“Fait d’hiver” is a 1988 statue by Jeff Koons featuring a woman lying in snow being nuzzled by a pig.
“Fait d’hiver” is also a 1985 advertisement for the French clothing brand Naf Naf featuring a woman lying in snow being nuzzled by a pig.
There are multiple differences. Mr. Koons’s “Fait d’hiver” is a sculpture, not a black-and-white photograph, for a start. Mr. Koons’s woman also has sunglasses on her forehead, while his pig is wreathed in flowers. The sculpture also features two penguins.
But to Franck Davidovici, the creator of the ad, the resemblance was obvious the moment he saw a picture of Mr. Koons’s “Fait d’hiver” in autumn 2014, in the catalog for a blockbuster Koons retrospective held at the Pompidou Center in Paris.
He sued for copyright infringement in January 2015, and even tried to have the work seized. (He failed; the work had already been removed from the exhibition.)
Now, almost four years later, France’s legal system has agreed that he had a case.
On Thursday, a court in Paris ordered Mr. Koons, his company Jeff Koons L.L.C., the Pompidou Center and a book publisher to jointly pay Mr. Davidovici almost $170,000 for breach of copyright and damages caused. The amount is small compared to the value of Mr. Koons’s “Fait d’hiver,” which the Prada Foundation bought for over $4 million at auction in 2007.
The court dismissed the defendants’ arguments against the claim, which, according to the judgment, included that Mr. Koons should have freedom of artistic expression, that the work should count as a parody and that Mr. Davidovici did not make a complaint for almost 30 years while the artwork was shown worldwide.
The statue has the same “very recognizable staging” as the ad, the judgment says, pointing out that even a lock of hair on the woman’s face is placed in the same position on the left cheek. They also have the same facial expressions.
This is not the first time Mr. Koons has found himself in trouble thanks to works that originally appeared in his landmark 1988 exhibition “Banality,” based on images from advertising and magazines. Shortly after the original show, at the Sonnabend Gallery in New York, he was sued by the photographer Art Rogers, whose image of a couple holding eight German shepherd puppies formed the basis of the sculpture “String of Puppies.” The case was settled for an undisclosed amount.
He also settled two subsequent lawsuits stemming from the show, one with United Feature Syndicate over his use of the character Odie from the “Garfield” comic strip. Last year, a Paris court decided that Mr. Koons had infringed the copyright of another French photographer to make a porcelain sculpture of two naked children holding some flowers.
Photographs of that sculpture, called “Naked,” were also used in the 2014 exhibition at the Pompidou Center; the actual statue did not appear because it was damaged on the way there.

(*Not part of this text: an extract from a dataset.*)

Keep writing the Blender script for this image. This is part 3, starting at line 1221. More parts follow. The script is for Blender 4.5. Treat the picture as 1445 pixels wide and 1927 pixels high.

The Gagosian Gallery, which represents Mr. Koons, did not respond to a request for comment. A spokesman for the Pompidou Center said it had no comment as it had only just started reading the judgment.
Mr. Koons has been on the other side of copyright cases, too. In 2010, his lawyers sent cease and desist letters to two businesses making and selling $30 bookends that resembled his famous “Balloon Dog” sculptures — prompting much internet mockery about whether Mr. Koons was claiming the rights to all balloon dogs.
Thursday’s ruling is nowhere near the biggest stir Mr. Koons has caused in Paris recently. For two years, he has been trying to find a home for his sculpture “Bouquet of Tulips,” a monumental gift to the city meant to be a tribute to the victims of the 2015 and 2016 terror attacks.
He has faced complaints that the sculpture, 34 feet high and 27 feet wide, is more product placement than tribute, and seen opposition to potential locations. But in October, he appeared to find a solution. It will be installed next year in the gardens of the Petit Palais, the home of an art museum near the Champs-Élysées.